Early Women’s Education

Women’s Colleges in the Late 19th Century

Smith College, 1880s

With the rise of emphasis on female education in the 19th century, single-sex institutions sprouted up across the United States.1 Prestigious women’s colleges, such as Mount Holyoke, Radcliffe, Bryn Mawr, Barnard, Vassar, Wellesley, and Smith College, became a place for usually middle-class2 white women3 to study and live together.

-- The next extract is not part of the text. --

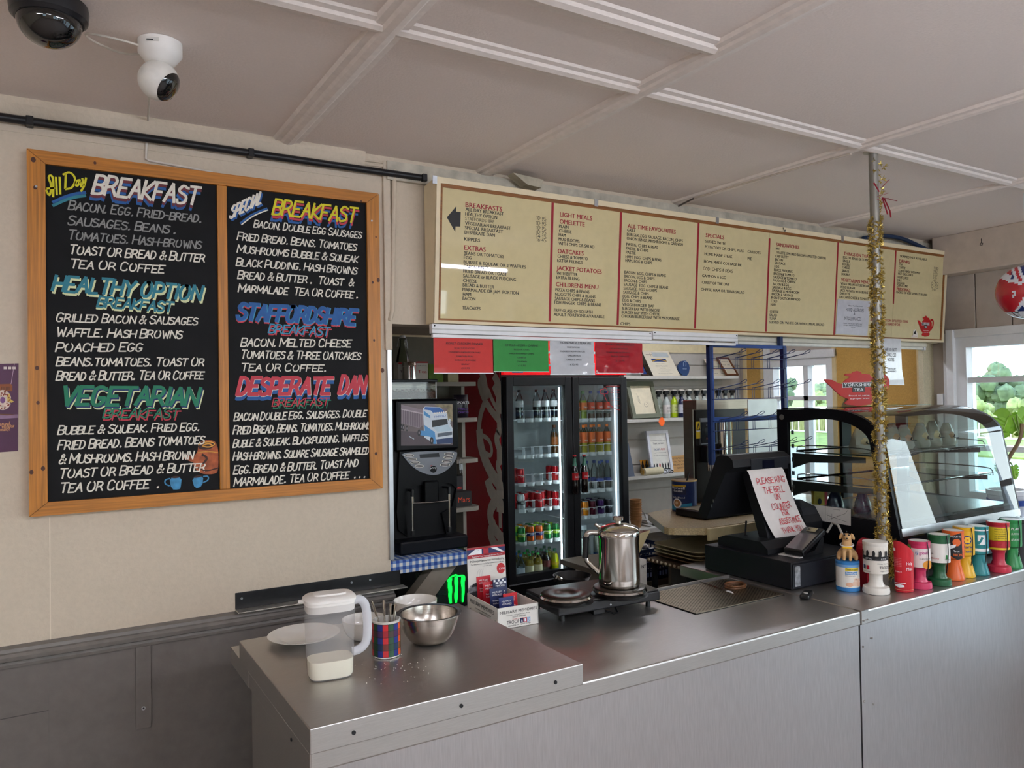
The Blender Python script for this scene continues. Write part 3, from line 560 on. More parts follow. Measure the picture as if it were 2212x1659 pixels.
# ------------------------------------------------------------------ helpers for flat artwork on a facing plane
def pxs(pts, Y): return [(PY(u, v, Y).x, PY(u, v, Y).z) for u, v in pts]
def zz(k, pts): return [(k[0] + x / k[2], k[1] + y / k[2]) for x, y in pts]
def flat(mb, pts, Y, m, off=.0005, sm=0, k=None):
    if k: pts = zz(k, pts)
    q = pxs(pts, Y)
    if sm: q = chaikin(q, sm, True)
    return mb.add([(x, Y - off, z) for x, z in q], [tuple(range(len(q)))], m)
def line(mb, pts, w, Y, m, off=.0008, sm=1, k=None):
    if k: pts = zz(k, pts)
    return mb.ribbon(chaikin(pxs(pts, Y), sm) if len(pts) > 2 else pxs(pts, Y), w, (0, Y, 0), ZX, ZZ, m, off)
def ptext(mb, s, u0, v0, u1, h, Y, m, v1=None, off=.0006, bold=.015, slant=0):
    """print fitted between two pixels of the plane"""
    a, b = PY(u0, v0, Y), PY(u1, v0 if v1 is None else v1, Y)
    return mb.text(s, (0, Y, a.z), ZX, ZZ, a.x, 0, b.x, h, m, off, bold, slant, rise=b.z - a.z if v1 is not None else 0)
P = lambda c, r=.5, **k: M(c, r, **k)
m_red2 = P('#b3101c', .35); m_script = P('#e6dccd', .4); m_wht = P('#eef0f2', .45, var=.03); m_ink2 = P('#1a1a1e', .5)
# ------------------------------------------------------------------ double door drinks fridge
FY = 3.65; fL, fR = PY(1090, 1000, FY).x, PY(1358, 1000, FY).x; FB = YB - .02; fm = PY(1234.5, 900, FY).x; FZ0 = PY(1165, 1243, 3.78).z
zt = PY(1150, 814, FY).z
fr = thing('drinks_fridge', 'tall black double door drinks fridge with red script side standing against the back wall', 'fridge', ((fL + fR) / 2, (FY + FB) / 2, 0))
mb = MB().box(fL, fL + .035, FY + .03, FB, .04, 2.0, m_black).box(fR - .035, fR, FY + .03, FB, .04, 2.0, m_black).box(fL + .035, fR - .035, FB - .03, FB, .04, 2.0, m_black)
mb.box(fL + .035, fR - .035, FY + .03, FB - .03, .04, FZ0 - .008, m_black).box(fL + .035, fR - .035, FY + .03, FB - .03, zt + .01, 2.0, m_black)
for x in (fL + .05, fR - .11):
    for y in (FY + .08, FB - .12): mb.box(x, x + .06, y, y + .06, 0, .04, m_black)
mb.build('body', fr)
m_liner = P('#d5dadd', .4, var=.04)
MB().box(fL + .036, fL + .04, FY + .03, FB - .03, .5, zt, m_liner).box(fR - .04, fR - .036, FY + .03, FB - .03, .5, zt, m_liner).box(fL + .04, fR - .04, FB - .036, FB - .031, .5, zt, m_liner).box(fL + .04, fR - .04, FY + .03, FB - .036, FZ0 - .007, FZ0, m_liner).build('liner', fr)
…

These communities of young women at places like Smith often became very tight-knit, especially in the early years of the college’s formation.4

Living and studying at these single-sex institutions, young women were isolated from men their age and free from immediate pressures to find a husband, allowing them to focus on their education and other desires.5

For some, these desires manifested in crushes formed on their female friends and peers. In the late 19th and early 20th centuries at Smith, this concept of “crushes” had by women on other women in their lives was far less stigmatized than it would soon become by the start of World War I, even viewed as a natural part of a young woman’s development into adulthood.6

However, it was expected that she settle down and start a family after college, and that these desires toward other women would dissipate.

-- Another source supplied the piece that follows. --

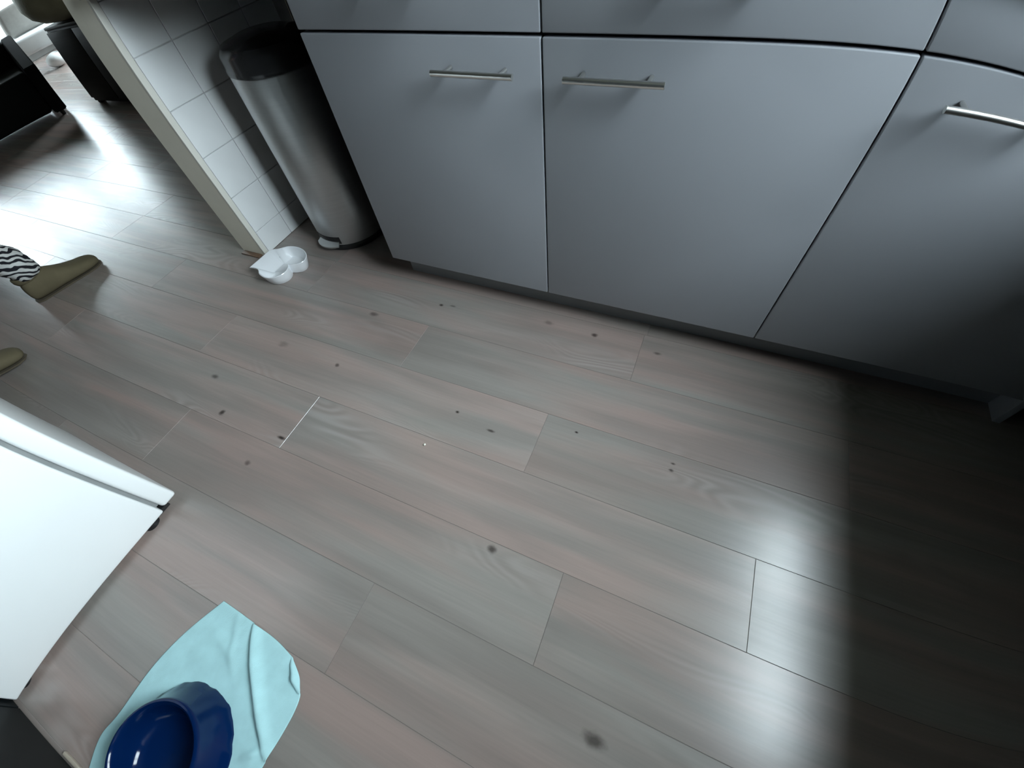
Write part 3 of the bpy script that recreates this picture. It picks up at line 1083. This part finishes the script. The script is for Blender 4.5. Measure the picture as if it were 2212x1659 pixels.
def slipper(heel, toe, heel_lift, name='slipper'):
    """low suede slipper boot: lofted sections from heel to toe, then collar and sole"""
    h, t_ = Vector((*heel, heel_lift)), Vector((*toe, 0))
    ax = (t_ - h)
    L = ax.length
    ax.normalize()
    side = Vector((ax.y, -ax.x, 0)).normalized()
    up = side.cross(ax).normalized()
    S_ = [(.005, .022, .030, .060), (.03, .038, .008, .092), (.10, .047, .004, .120), (.22, .052, .003, .126), (.34, .050, .003, .114), (.46, .048, .003, .090), (.60, .050, .003, .070), (.74, .052, .004, .056), (.86, .050, .004, .052), (.95, .038, .006, .044), (.995, .016, .012, .030)]
    rings = []
    for f, w, z0, z1 in S_:
        rg = []
        for k in range(16):
            a = 2 * PI * k / 16
            cx_, cz_ = math.cos(a), math.sin(a)
            ww = w * (abs(cx_) ** .8) * (1 if cx_ > 0 else -1)
            zz = (z0 + z1) / 2 + (z1 - z0) / 2 * (abs(cz_) ** (.7 if cz_ < 0 else 1.)) * (1 if cz_ > 0 else -1)
            rg.append(tuple(h + ax * (L * f) + side * ww + up * zz))
        rings.append(rg)
    bm = bmesh.new()
    loft(bm, rings)
    o = obj(name, bm, 'suede', pt, smooth='all')
    o.modifiers.new('sub', 'SUBSURF').levels = 1
    o.modifiers['sub'].render_levels = 1
    bm = bmesh.new()
    rings = []
    for zz in (.0005, .006):
        rg = []
        for f, s in [(.0, 0), (.02, 1), (.10, 1), (.30, 1), (.55, 1), (.75, 1), (.88, 1), (.96, 1), (1.0, 0), (.96, -1), (.88, -1), (.75, -1), (.55, -1), (.30, -1), (.10, -1), (.02, -1)]:
            w = {0.: 0, .02: .026, .10: .039, .30: .041, .55: .045, .75: .048, .88: .044, .96: .029, 1.: 0}[f]
            rg.append(tuple(h + ax * (L * f) + side * (w * s) + up * zz))
        rings.append(rg)
    loft(bm, rings)
    obj('sole', bm, 'sole', o, smooth=True)
    # collar round the ankle
    bm = bmesh.new()
    rings = []
    c_ = h + ax * (L * .2)
    for rr, zz in ((.044, .085), (.052, .100), (.052, .118), (.046, .122), (.043, .100)):
        rings.append([tuple(c_ + ax * (math.cos(2 * PI * k / 20) * rr * 1.15) + side * (math.sin(2 * PI * k / 20) * rr * .92) + up * zz) for k in range(20)])
    loft(bm, rings)
    obj('collar', bm, 'suede', o, smooth='all')
    return o


slipper((-2.112, -.602), (-2.058, -.312), .001)
slipper((-1.872, -1.090), (-1.822, -.806), .055)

From the memorabilia book of Elizabeth Rusk, Class of 1916, “Add for Dental Paste”7

References

  1. Barbara Miller Solomon, In the Company of Educated Women : A History of Women and Higher Education in America. (Yale University Press, 1985). 47
  2. Barbara Miller Solomon, In the Company of Educated Women : A History of Women and Higher Education in America. (Yale University Press, 1985). 64-66
  3. Barbara Miller Solomon, In the Company of Educated Women : A History of Women and Higher Education in America. (Yale University Press, 1985). 76.
  4. Barbara Miller Solomon, In the Company of Educated Women : A History of Women and Higher Education in America. (Yale University Press, 1985). 99.
  5. Barbara Miller Solomon, In the Company of Educated Women : A History of Women and Higher Education in America. (Yale University Press, 1985). 100.
  6. Barbara Miller Solomon, In the Company of Educated Women : A History of Women and Higher Education in America. (Yale University Press, 1985). 99-100.
  7. Page from Elizabeth Katharine Rusk’s memorabilia book, Early 20th Century, CA-MS-01018, Box 1894.7, Classes of 1911-1920 records, Smith College Archives, Northampton, Massachusetts.